■ Short task
In the listing below, locate the lines bearing the word "wide". Copy every one of them.
──────────────────────────────
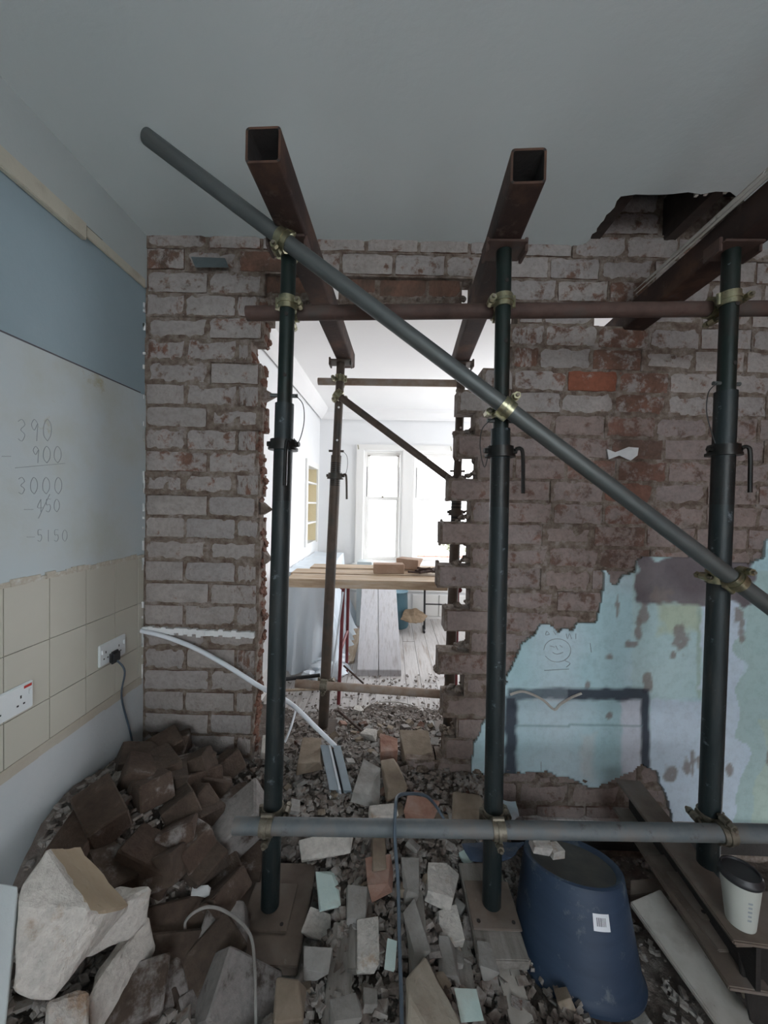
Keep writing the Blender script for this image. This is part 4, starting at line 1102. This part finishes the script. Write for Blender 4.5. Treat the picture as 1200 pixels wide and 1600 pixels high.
o1 = hull_obj('broken_block', A((75,1326,.87),(31,1384,.81),(30,1412,.79),(20,1547,.74),(45,1563,.74),(82,1560,.76),(128,1496,.80),(152,1452,.82),(142,1424,.81),(125,1323,.98),(202,1416,.92),(165,1424,.84),(60,1400,1.0),(60,1540,.95),(150,1440,.98)), M['palestone'], 'large cream and white broken block on top of the left pile', 'block', GP, (.60,.05,.0), bev=.004)
tan_px = [(75,1320),(128,1316),(212,1416),(165,1428),(141,1422),(112,1372)]
o1.data.materials.append(mottled('cream_break', [(.36,.29,.20), (.44,.36,.26)], 9, .95, bd=.003))
for pl_ in o1.data.polygons:
    if inside(proj(o1.location+pl_.center), tan_px): pl_.material_index = 1
hull_obj('broken_block', A((150,1430,.90),(238,1384,1.0),(232,1440,.98),(205,1465,.95),(135,1490,.90),(128,1500,.88),(180,1385,1.02),(160,1470,1.05)), M['palestone'], 'pointed pale stone jutting right from under the large block', 'block', GP, (.5,.05,.1))
hull_obj('broken_block', A((232,1428,1.02),(246,1480,1.0),(165,1585,.86),(140,1640,.82),(135,1560,.84),(150,1520,.9),(200,1450,1.0),(215,1540,1.1)), M['palestone'], 'long limewashed brick standing on edge below the pointed stone', 'block', GP, (.6,.05,.0))
hull_obj('broken_block', A((72,1562,.80),(140,1545,.84),(138,1640,.78),(66,1640,.76),(80,1590,.95),(150,1600,.95)), M['palestone'], 'pink-stained brick end at the bottom of the left pile', 'block', GP, (.46,.15,.1))
hull_obj('grey_slab', A((-40,1372,.80),(28,1385,.80),(28,1440,.79),(5,1640,.70),(-60,1640,.70),(20,1400,.83),(0,1640,.74)), M['grey'], 'grey board edge at the left edge of the photo beside the large block', 'board', None, bev=.002, disp=.0)
LP = [ # px, py, Y, length, width, height, rx, ry, rz, tone (lower puts shade into the colour), label
 (248,1228,1.56,.20,.12,.10,-.2,.1,.5,.30,'dark brick lying against the brick wall at the back of the pile'),
 (300,1257,1.50,.22,.13,.11,.35,.2,-.4,.33,'square-faced brick standing at the foot of the left pier'),
 (338,1290,1.46,.15,.09,.09,.2,.5,.9,.30,'small brick behind the big dusty stone, under the pier'),
 (378,1282,1.38,.22,.15,.12,.1,-.4,.7,.45,'pale dusty brick end left of the left prop coupler'),
 (262,1318,1.42,.30,.16,.12,.25,.35,-.5,.20,'long dark block in the middle of the left pile'),
 (330,1340,1.30,.26,.15,.11,.2,.6,-.7,.24,'dark rounded block beside the left prop'),
 (230,1372,1.22,.24,.17,.10,.45,.1,.15,.22,'wide dark brown block behind the large pale block'),
 (205,1308,1.50,.20,.13,.10,.1,.3,.3,.18,'shadowed brick beside the lower left wall'),
 (172,1322,1.30,.20,.13,.10,.3,.1,.8,.16,'shadowed brick directly behind the large pale block'),
 (350,1400,1.18,.14,.07,.10,.9,.1,1.2,.24,'small upright brown brick beside the white scrap'),
 (278,1462,1.10,.26,.16,.11,.7,.2,.5,.20,'large dark slab slanting down right of the pale stones'),
 (352,1455,1.12,.15,.12,.09,.4,.3,.2,.42,'grey-green triangular stone near the left base plate'),
 (235,1570,.95,.16,.10,.09,.5,.2,.9,.33,'tan brick corner at the bottom edge'),
 (258,1590,.95,.13,.09,.09,.6,-.2,.4,.36,'pointed tan stone at the bottom edge, second from the left'),
 (310,1585,.98,.15,.10,.09,.5,.4,1.1,.33,'tan stone at the bottom edge below the dark gap'),
 (372,1560,1.00,.20,.14,.10,.5,.7,.3,.46,'greyish white stone at the bottom, left of the looping cable'),
 (205,1560,.92,.16,.11,.08,.4,.1,.4,.30,'brown brick between the pale stones at the bottom'),
 (300,1395,1.28,.14,.10,.07,.1,.1,.6,.22,'low dark brick under the white scrap'),
 (372,1352,1.34,.18,.11,.09,.2,.1,.2,.28,'brown brick wedged behind the foot of the left prop'),
 (262,1520,1.02,.24,.15,.11,.6,.3,.4,.20,'large dark slab in the gap right of the long limewashed brick'),
 (330,1500,1.06,.17,.12,.10,.5,-.3,.9,.24,'dark brown brick under the loop of the thin grey cable'),
 (295,1430,1.18,.17,.12,.10,.3,.5,.2,.22,'dark brick just in front of the white scrap'),
 (195,1600,.90,.14,.10,.08,.4,.2,.1,.34,'tan brick corner at the bottom edge, beside the pink-stained one'),
 (120,1400,1.20,.2,.13,.1,.2,.3,1.0,.2,'hidden-shadow brick behind the top of the large pale block'),
]
for (px, py, Y, L_, w, h, rx, ry, rz, tone, lab) in LP:
    ms = chunk_mesh('loose_brick', int(px+py), L_, w, h, cut=.15, jit=.08, mat=M['loose'])
    put('loose_brick', ms, P(px, py, Y), (rx, ry, rz), (tone+.07, random.uniform(0,.05), .3), (1,1,1), lab.replace('hidden-shadow', 'shaded'), 'brick', 'loose bricks in the left pile')
# fill under the visible bricks of the pile
rnd = random.Random(77); fillm = [chunk_mesh('loose_brick', 300+s, .2, .12, .09, cut=.25, jit=.12, mat=M['loose']) for s in range(5)]
for i in range(24):
    x = rnd.uniform(-1.02, -.62); y = rnd.uniform(1.12, 1.58)
    put('loose_brick', rnd.choice(fillm), (x, y, H(x, y)+.02), (rnd.uniform(-.4,.4), rnd.uniform(-.4,.4), rnd.uniform(0,6.28)), (rnd.uniform(.2,.36), rnd.uniform(0,.05), .3), (1,1,1), 'dusty broken brick low in the shaded pile by the left wall', 'brick', 'loose bricks low in the left pile')
ws = chunk_mesh('plaster_scrap', 5, .06, .03, .015, mat=M['plasterwhite']); put('plaster_scrap', ws, P(314,1394,1.16), (.2,.1,.2), label='small white plaster scrap among the dark bricks of the pile', cat='rubble')
# big tan brick by the cable, bottom centre
hull_obj('broken_block', A((664,1492,1.02),(722,1600,.92),(700,1660,.85),(632,1660,.85),(640,1560,.92),(634,1530,.96),(712,1640,1.0),(650,1600,1.04)), M['creambit'], 'big tan brick with a pointed top at the bottom, right of the cable', 'block', None, bev=.004, disp=.003)
# timber packers under the base plates and a plank stub
def packer(px, py, z, w, l, h, label, mat='plank', rz=0):
    q_ = PZ(px, py, z); o = MB().box((-w/2,-l/2,-h), (w/2,l/2,0)).build('timber_packer', M[mat], None, bevel=.003); o.location = q_; o.rotation_euler = (0,0,rz)
    tag(o, label, 'timber', 'timber packers under the props'); return o
o = packer(424,1425,P(422,1415,YP).z-.0065,.24,.32,.03,'dusty board under the base plate of the left prop', 'ibeam', .02); o.location.y = YP+.0
o = packer(768,1425,P(768,1412,YP).z-.0065,.15,.30,.03,'dusty board under the base plate of the middle prop', 'dustyboard', .02); o.location.y = YP
o = packer(1104,1398,P(1104,1398,YP).z-.0065,.2,.3,.03,'dusty board under the base plate of the right prop', 'ibeam', .02); o.location.y = YP
for i, (px, py, w, l) in enumerate([(790,1475,.065,.30), (565,1400,.07,.40), (650,1440,.06,.44), (470,1430,.07,.38), (530,1530,.07,.30), (715,1450,.06,.40)]):
    q_ = PZ(px, py, .135); o = MB().box((-w/2,-l/2,-.02), (w/2,l/2,0)).build('board_offcut', M['paleboard' if i == 0 else 'dustyboard'], None, bevel=.002); o.location = (q_.x, q_.y, H(q_.x,q_.y)+.015); o.rotation_euler = (0,0,random.uniform(-.06,.06))
    tag(o, ['pale board offcut under the middle base plate', 'dusty board strip under the rubble left of the pink brick end', 'dusty board strip just right of the cable', 'dusty board strip right of the left base plate', 'dusty board strip below the grey plaster slab', 'dusty board strip left of the middle base plate'][i], 'board', 'board strips under the rubble')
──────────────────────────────
■ Finished answer
Keep writing the Blender script for this image. This is part 4, starting at line 1102. This part finishes the script. Write for Blender 4.5. Treat the picture as 1200 pixels wide and 1600 pixels high.
 (230,1372,1.22,.24,.17,.10,.45,.1,.15,.22,'wide dark brown block behind the large pale block'),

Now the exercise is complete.